Mon, Jan

Light aircraft comes to city


Owned by Cottonwoodbased Kestrel Aviation, the Wild Sky Aircraft’s Goat is a combination of hang glider, fan-powered go-kart and all-terrain vehicle.

The 80-horse-power engine and fabric-and-strut wings lift the 575-pound aircraft into the air at 45 miles per hour, after a 200-foot runway takeoff. Once in the air, the Goat cruises at about 55 mph and tops out at just under 70 mph. Landing at 35 mph requires about 400 feet of open space.

Thanks to over-large tundra tires and sport-tuned suspension, the Goat can land on a variety of terrain, including desert meadows, fields, beaches and gravel bars. It can also be outfitted, Kestrel Aviation CEO Sid Lloyd said, with pontoons for water access or skis for snow allowing its two passengers access to many backwoods locations typically inaccessible to aircraft.

The Goat features a 16-gallon tank and runs on regular gasoline, averaging about three gallons per hour. Perhaps the most interesting part of the aircraft is the way it’s steered: Unlike traditional planes, it is a weight-shifted craft.

The pilot grips a handlebar that shifts the angle of the wing. For experienced pilots, it takes a couple hours to acclimate, as all of the controls are backward in comparison to traditional aircraft.

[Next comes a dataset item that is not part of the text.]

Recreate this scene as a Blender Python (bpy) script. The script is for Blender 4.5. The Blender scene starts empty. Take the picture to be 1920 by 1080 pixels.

Lloyd, who opened up shop at Cottonwood Municipal Airport on Saturday, May 20, said that he founded Kestrel Aviation specifically to appeal to pilots, formerly licensed pilots and would-be pilots who want to apply for the recently designated Light Sport Aircraft license and potentially purchase and license their own aircraft.

Light Sport Aircraft have been defined by the Federal Aviation Administration as two-passenger aircraft that weigh less than 1,320 pounds and reach a top speed of 120 mph. Concurrent with the development of the Light Sport Aircraft license, the establishment of the Sport Pilot license by the FAA allows pilots to “purchase a brand new aircraft and obtain training .... for less than half of what traditional aviation costs,” according to Lloyd.

In addition to the ease of getting both licenses — the Sport Pilot license requires 20 hours of instruction, and the Light Sport Aircraft license allows owners of their aircraft a greater degree of freedom with yearly maintenance requirements — Lloyd said that, due to their low speed and ease of piloting, Light Sport Aircraft is “the safest segment of aviation.”

According to Lloyd, a resident of the Verde Valley for 10 years, Kestrel Aviation is a “one-stop shop” for this new segment of adventurous pilots. The small hangar feature a full FAA-certified Light Sport Aircraft flight center, offering maintenance and condition inspections of 3-axis and weightshift Light Sport Aircraft. Lloyd plans to partner with other Light Sport Aircraft businesses to provide a full range of services.

As to an existing market for adventure trike enthusiasts in the Verde Valley — Lloyd admitted there isn’t one.

“I want to build a market,” Lloyd said, peering around the runway beyond his hangar and speculating about what the airport could be if it were marketed to businesses and pilots more actively. “You guys are sitting on a goldmine here.”